Second, external drives which claim to be USB 3.0 are actually SATA drives in an enclosure that provides a SATA->to->USB 3.0 interface. And depending on the external drive you've purchased, this may be a SATA-II or SATA-III drive. And of course every hard drive model varies in access speed specs as well as cache... some have as little as 8MB cache and some have as much as 64MB cache, and some drives are 5400 or 5900 or 7200 RPM (or even variable speed, in "green" drives). The fact that they have been placed into an enclosure facilitating a USB 3.0 interface doesn't change the capabilities of the drive for arm access motion speed as well as data transfer rate.
If you use a program such as
HD Tune (free or Pro) you will see the actual internal hard drive details (i.e. manufacturer and model) that's inside your external USB enclosure. If you then do a search on that drive id you'll see whether it's a really cheap or slow (or green) drive, which immediately is going to limit its performance even when using USB 3.0 connectors.
Just for example... I have two
Verbatim Store 'n' Save 2TB external USB 3.0 drives on my PC. Actually I've installed probably 10 of these drives (as backup drives on other machines for friends and family) over the past few years. Now even though these all purport to be from Verbatim, in fact every single external drive I've purchased has included a DIFFERENT brand/model of SATA drive inside it, starting with Samsung SATA-II drives, moving on to Seagate SATA-III drives, and most recently using Toshiba SATA-III drives.
Anyway, these two particular Verbatim drives are both Seagate inside... although two different drive models. Both drives are connected to the rear Intel USB 3.0 connectors on my P8Z77-V Pro board. And as you can see from the following screenshots from HD Tune (which show the particular Seagate drive model for each), they both perform differently.
In contrast, another Verbatim drive (this time with a Toshiba drive inside) in use by my Lenovo W530 laptop via its Intel USB 3.0 connector performs differently again.

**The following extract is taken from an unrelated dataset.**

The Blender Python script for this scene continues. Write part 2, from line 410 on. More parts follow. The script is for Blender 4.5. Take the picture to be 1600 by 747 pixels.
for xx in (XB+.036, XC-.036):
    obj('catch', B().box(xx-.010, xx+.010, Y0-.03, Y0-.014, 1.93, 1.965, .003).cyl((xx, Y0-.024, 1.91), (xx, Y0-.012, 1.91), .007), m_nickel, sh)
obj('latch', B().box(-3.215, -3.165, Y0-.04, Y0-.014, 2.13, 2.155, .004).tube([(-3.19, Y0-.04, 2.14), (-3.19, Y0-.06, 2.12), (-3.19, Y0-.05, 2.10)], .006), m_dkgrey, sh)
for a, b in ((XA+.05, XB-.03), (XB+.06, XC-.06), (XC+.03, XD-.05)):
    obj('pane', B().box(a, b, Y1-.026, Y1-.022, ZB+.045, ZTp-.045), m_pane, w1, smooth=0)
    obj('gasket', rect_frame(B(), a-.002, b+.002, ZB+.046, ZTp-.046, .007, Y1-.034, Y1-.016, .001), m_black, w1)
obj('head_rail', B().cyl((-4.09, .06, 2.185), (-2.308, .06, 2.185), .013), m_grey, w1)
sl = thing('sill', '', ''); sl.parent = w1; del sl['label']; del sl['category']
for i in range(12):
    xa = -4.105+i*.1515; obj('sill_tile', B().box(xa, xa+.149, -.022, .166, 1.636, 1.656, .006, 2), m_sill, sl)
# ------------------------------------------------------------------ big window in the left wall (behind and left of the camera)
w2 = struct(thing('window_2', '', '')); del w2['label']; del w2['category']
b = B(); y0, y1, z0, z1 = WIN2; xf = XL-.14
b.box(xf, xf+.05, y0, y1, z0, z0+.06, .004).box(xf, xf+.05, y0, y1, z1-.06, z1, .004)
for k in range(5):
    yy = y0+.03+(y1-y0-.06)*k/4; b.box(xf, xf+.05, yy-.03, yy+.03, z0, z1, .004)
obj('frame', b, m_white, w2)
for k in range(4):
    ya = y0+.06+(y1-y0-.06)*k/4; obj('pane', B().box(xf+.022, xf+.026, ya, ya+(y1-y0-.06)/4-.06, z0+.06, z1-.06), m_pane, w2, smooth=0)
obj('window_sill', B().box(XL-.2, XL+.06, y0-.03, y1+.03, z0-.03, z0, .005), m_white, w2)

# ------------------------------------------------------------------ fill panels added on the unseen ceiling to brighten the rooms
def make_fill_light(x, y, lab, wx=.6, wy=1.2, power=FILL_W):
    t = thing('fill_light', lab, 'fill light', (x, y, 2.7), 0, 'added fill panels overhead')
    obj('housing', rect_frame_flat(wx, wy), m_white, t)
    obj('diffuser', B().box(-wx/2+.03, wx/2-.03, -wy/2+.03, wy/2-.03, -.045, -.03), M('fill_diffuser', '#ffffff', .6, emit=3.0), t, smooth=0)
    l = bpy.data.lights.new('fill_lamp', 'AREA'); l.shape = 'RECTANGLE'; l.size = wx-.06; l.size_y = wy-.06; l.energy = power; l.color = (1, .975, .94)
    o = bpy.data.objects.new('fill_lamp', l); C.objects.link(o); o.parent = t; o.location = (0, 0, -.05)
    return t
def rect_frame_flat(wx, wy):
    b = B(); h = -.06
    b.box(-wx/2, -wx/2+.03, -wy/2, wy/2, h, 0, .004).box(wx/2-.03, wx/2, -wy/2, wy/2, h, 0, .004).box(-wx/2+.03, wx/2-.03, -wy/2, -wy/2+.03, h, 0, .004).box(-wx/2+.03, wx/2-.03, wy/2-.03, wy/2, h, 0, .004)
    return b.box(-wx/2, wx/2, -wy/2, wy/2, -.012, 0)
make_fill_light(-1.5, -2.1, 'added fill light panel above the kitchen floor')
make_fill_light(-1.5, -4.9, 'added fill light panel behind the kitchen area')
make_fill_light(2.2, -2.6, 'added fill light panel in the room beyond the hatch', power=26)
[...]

Bottom line: all external USB 3.0 drives are NOT the same. But at least using an objective performance measuring tool like HD Tune can easily demonstrate what you should expect... in best case.
Note that in the real world, actual performance is a function of the type of data and record/block sizes. Doing a "backup" (say using Macrium Reflect taking a "system image") will produce superb performance, as might copying a very large multimedia audio/video file which individually might be hundreds or thousands of MB's in size. But copying hundreds or thousands of very much smaller files is not going to see the same performance.